● **What is being asked**: Restate, exactly and without pictures, the lines from the start of the listing below through the line holding "obj('foot_cap', bm, M['black'], l)".

● **Data block**:
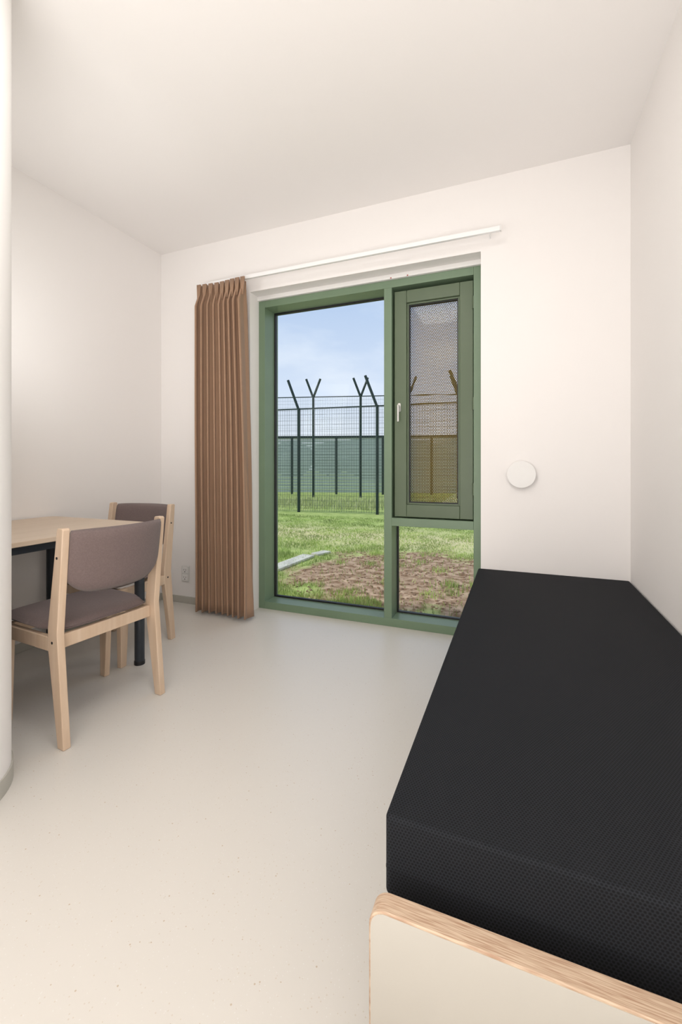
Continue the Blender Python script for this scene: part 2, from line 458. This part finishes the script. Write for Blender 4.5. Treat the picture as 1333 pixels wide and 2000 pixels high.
# ------------------------------------------------------------ table
tb = thing('table', 'square light wood topped table with dark round legs in the left corner', 'table', (-2.31, 1.46, 0))
bm = NB(); prism(bm, rrect(-.40, .40, -.40, .40, (.05,)*4), 'xy', .763, .785)
obj('tabletop', bm, M['tabletop'], tb, .003)
obj('under_frame', b1((-.36, .36, -.37, -.345, .728, .763), (-.36, .36, .345, .37, .728, .763), (-.37, -.345, -.345, .345, .728, .763), (.345, .37, -.345, .345, .728, .763)), M['darkmetal'], tb)
for sx in (-1, 1):
    for sy in (-1, 1):
        bm = NB(); tube(bm, (sx*.363, sy*.363, .02), (sx*.363, sy*.363, .763), .026, seg=24)
        l = obj('leg', bm, M['darkmetal'], tb); smooth_angle(l)
        bm = NB(); tube(bm, (sx*.363, sy*.363, 0), (sx*.363, sy*.363, .02), .028, seg=24)
        obj('foot_cap', bm, M['black'], l)

# ------------------------------------------------------------ chairs
def make_chair(label):
    t = thing('dining_chair', label, 'chair', group=None)
    W = .228; T = .015
    rear = [(-.242,0),(-.202,0),(-.137,.39),(-.138,.46),(-.197,.85),(-.202,.857),(-.231,.857),(-.237,.85),(-.200,.44)]
    front = [(.168,0),(.206,0),(.214,.40),(.205,.425),(.15,.425),(.145,.40)]
    for s in (-1, 1):
        bm = NB(); prism(bm, rear, 'yz', s*W-T, s*W+T)
        l = obj('leg', bm, M['beech'], t, .004, 3)
        for (y, z) in ((-.199, .74), (-.168, .405)):
            bm = NB(); tube(bm, (s*(W+T-.001), y, z), (s*(W+T+.001), y, z), .0055, seg=14); obj('screw', bm, M['black'], l)
        bm = NB(); prism(bm, front, 'yz', s*W-T, s*W+T)
        obj('leg', bm, M['beech'], t, .004, 3)
        bm = NB(); box(bm, s*W-.012, s*W+.012, -.142, .15, .365, .422)
        obj('side_rail', bm, M['beech'], t, .004, 3)
    bm = NB(); box(bm, -W+T, W-T, -.172, -.148, .37, .425); obj('rear_rail', bm, M['beech'], t, .004, 3)
    bm = NB(); box(bm, -W+T, W-T, .17, .195, .37, .422); obj('front_rail', bm, M['beech'], t, .004, 3)
    bm = NB(); n = 26; top = []; bot = []
    for j in range(n+1):
        v = j/n; rt = []; rb = []
        for i in range(n+1):
            u = i/n*2-1; w = v*2-1
            k = .82
            x = u*math.sqrt(1-(1-k)*.8*w**4) ; y = w*math.sqrt(1-(1-k)*.8*u**4)
            hw = .209 + .026*max(0, min(1, (y+.75)/.3))
            e = (1-max(abs(u), abs(w))**7)
            rt.append(bm.verts.new((x*hw, .025+y*.20, .446+.026*e**.5+.008*(1-u*u)*(1-w*w)+.006*w)))
            rb.append(bm.verts.new((x*hw, .025+y*.20, .446-.020*e**.5)))
        top.append(rt); bot.append(rb)
    for j in range(n):
        for i in range(n):
            bm.faces.new((top[j][i], top[j][i+1], top[j+1][i+1], top[j+1][i]))
            bm.faces.new((bot[j][i], bot[j+1][i], bot[j+1][i+1], bot[j][i+1]))
    bmesh.ops.remove_doubles(bm, verts=bm.verts[:], dist=.0002)
    obj('seat', bm, M['upholstery'], t, smooth=True)
    bm = NB(); nu, nv = 36, 14; F = []; B = []
    for j in range(nv+1):
        v = j/nv; rf = []; rb = []
        for i in range(nu+1):
            u = i/nu*2-1
            zb = .582 + .060*abs(u)**5; zt = .850 - .003*abs(u)**6
            z = zb+(zt-zb)*v
            yp = -.148-(z-.46)*.145
            y = yp - .055*(1-u*u) - .036
            e = math.sqrt(max(0, 1-abs(2*v-1)**6)); eu = math.sqrt(max(0, 1-abs(u)**14))
            t2 = .019*e*max(.6, eu)
            rf.append(bm.verts.new((u*(W-T), y+t2, z))); rb.append(bm.verts.new((u*(W-T), y-t2, z)))
        F.append(rf); B.append(rb)
    for j in range(nv):
        for i in range(nu):
            bm.faces.new((F[j][i], F[j+1][i], F[j+1][i+1], F[j][i+1]))
            bm.faces.new((B[j][i], B[j][i+1], B[j+1][i+1], B[j+1][i]))
        for e_ in (0, nu):
            bm.faces.new((F[j][e_], B[j][e_], B[j+1][e_], F[j+1][e_]))
    bmesh.ops.remove_doubles(bm, verts=bm.verts[:], dist=.0002)
    obj('backrest', bm, M['upholstery'], t, smooth=True)
    return t
ch = make_chair('beech chair with grey-brown padding nearest the camera, back turned to the room')
ch.location = (-1.840, 1.412, 0); ch.rotation_euler.z = R(85.5)
dup(ch, (-2.25, 1.925, 0), R(185), 'beech chair with grey-brown padding at the far end of the table by the curtain')

# ------------------------------------------------------------ outside
GZ = -.10
bm = NB()
box(bm, -60, 45, 3.10, 95, GZ-.5, GZ)
tag(obj('ground', bm, M['ground']), kind='structure')
bm = NB()
def blade(b, x, y, h, w, z=GZ):
    a = random.uniform(0, math.pi*2); dx, dy = math.cos(a)*w, math.sin(a)*w
    l = random.uniform(0, .6)*h; b_ = random.uniform(0, 6.28)
    v = [b.verts.new((x-dx, y-dy, z)), b.verts.new((x+dx, y+dy, z)), b.verts.new((x+l*math.cos(b_), y+l*math.sin(b_), z+h))]
    b.faces.new(v)
cnt = 0
while cnt < 42000:
    y = 3.25 + 6.2*random.random()**1.4
    x = y*random.uniform(-.78, .10)
    s = soil_amount(x, y)
    if s and random.random() > .05: continue
    if -2.75 < x < -2.40 and 4.2 < y < 5.5 and random.random() < .75: continue
    d = noise.noise(Vector((x*2.1, y*2.1, 5)))
    if d < -.25 and random.random() < .7: continue
    h = random.uniform(.018, .05)*(1+.8*max(0, d))
    if y > 6: h *= .7
    blade(bm, x, y, h, .0018+.0005*y); cnt += 1
for k in range(44):
    cx, cy = random.uniform(-3.0, -.3), random.uniform(3.4, 6.2)
    if -2.8 < cx < -2.1 and cy > 4.2: continue
    for q in range(60):
        blade(bm, cx+random.gauss(0, .06), cy+random.gauss(0, .06), random.uniform(.03, .08), .004)
tag(obj('lawn_grass', bm, M['blade']), 'short green lawn grass growing outside the window', 'grass', kind='stuff')
bm = NB()
for k in range(1700):
    x, y = random.uniform(-2.3, 0.3), random.uniform(3.3, 6.2)
    if not soil_amount(x, y): continue
    r_ = random.uniform(.004, .018)
    m_ = Matrix.Translation((x, y, GZ+.2*r_)) @ Matrix.Rotation(random.uniform(0, 6), 4, 'Z') @ Matrix.Diagonal((r_*random.uniform(.7, 1.3), r_, r_*.6, 1))
    bmesh.ops.create_icosphere(bm, subdivisions=1, radius=1, matrix=m_)
tag(obj('soil_clods', bm, M['soilclod']), 'loose brown soil clods on the bare patch outside the window', 'soil', kind='stuff')
for i, (loc, rz, lx, w, lab) in enumerate((((-2.58, 4.75, GZ), R(87), .85, .18, 'longer pale weathered plank lying in the grass beside the bare soil'),
                                  ((-2.47, 5.38, GZ), R(72), .26, .13, 'short pale plank lying at the far end of the long plank'))):
    bm = NB(); box(bm, -lx/2, lx/2, -w/2, w/2, 0, .03)
    o = tag(obj('plank', bm, M['plank'], None, .006), lab, 'plank'); o.location = loc; o.rotation_euler.z = rz

def fence(name, D0, slope, xcs, ztop, label, arms, mesh_kind, post_r, arm_len):
    f = thing(name, label, 'fence', (*cam2room(0, D0), GZ), 0)
    ox, oy = cam2room(0, D0)
    P = lambda xc: Vector((cam2room(xc, D0+slope*xc)[0]-ox, cam2room(xc, D0+slope*xc)[1]-oy, 0))
    d = (P(1)-P(0)).normalized()
    H_ = ztop-GZ
    for xc in xcs:
        p = P(xc)
        bm = NB(); tube(bm, p, p+Vector((0, 0, H_)), post_r, seg=8)
        post = obj('post', bm, M['fence'], f)
        for s in arms:
            bm = NB(); tube(bm, p+Vector((0, 0, H_-.05)), p+d*(s*arm_len*.38)+Vector((0, 0, H_+arm_len*.93)), post_r*.9, seg=8)
            obj('angled_arm', bm, M['fence'], post)
    a, b = P(xcs[0]), P(xcs[-1]); Ln = (b-a).length
    def hz(bm, z, t):
        tube(bm, a+Vector((0, 0, z)), b+Vector((0, 0, z)), t, seg=4)
    bm = NB()
    if mesh_kind == 'wire':
        n = int(Ln/.065)
        for i in range(n+1):
            p = a+d*(i*.065); tube(bm, p+Vector((0, 0, .03)), p+Vector((0, 0, H_-.02)), .0034, seg=3, caps=False)
        z = .05
        while z < H_: hz(bm, z, .003); z += .13
        obj('wire_mesh', bm, M['wire'], f)
    else:
        z = .08
        while z < H_-.05:
            q = Vector((0, 0, z)); nrm = Vector((-d.y, d.x, 0))*.01
            vs = [bm.verts.new(a+q+nrm), bm.verts.new(b+q+nrm), bm.verts.new(b+q+nrm+Vector((0, 0, .110))), bm.verts.new(a+q+nrm+Vector((0, 0, .110)))]
            bm.faces.new(vs); z += .124
        obj('slat_panel', bm, M['slat'], f)
    bm = NB(); hz(bm, H_-.02, .06 if mesh_kind == 'slat' else .022); obj('top_rail', bm, M['fence'], f)
    return f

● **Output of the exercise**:
Continue the Blender Python script for this scene: part 2, from line 458. This part finishes the script. Write for Blender 4.5. Treat the picture as 1333 pixels wide and 2000 pixels high.
# ------------------------------------------------------------ table
tb = thing('table', 'square light wood topped table with dark round legs in the left corner', 'table', (-2.31, 1.46, 0))
bm = NB(); prism(bm, rrect(-.40, .40, -.40, .40, (.05,)*4), 'xy', .763, .785)
obj('tabletop', bm, M['tabletop'], tb, .003)
obj('under_frame', b1((-.36, .36, -.37, -.345, .728, .763), (-.36, .36, .345, .37, .728, .763), (-.37, -.345, -.345, .345, .728, .763), (.345, .37, -.345, .345, .728, .763)), M['darkmetal'], tb)
for sx in (-1, 1):
    for sy in (-1, 1):
        bm = NB(); tube(bm, (sx*.363, sy*.363, .02), (sx*.363, sy*.363, .763), .026, seg=24)
        l = obj('leg', bm, M['darkmetal'], tb); smooth_angle(l)
        bm = NB(); tube(bm, (sx*.363, sy*.363, 0), (sx*.363, sy*.363, .02), .028, seg=24)
        obj('foot_cap', bm, M['black'], l)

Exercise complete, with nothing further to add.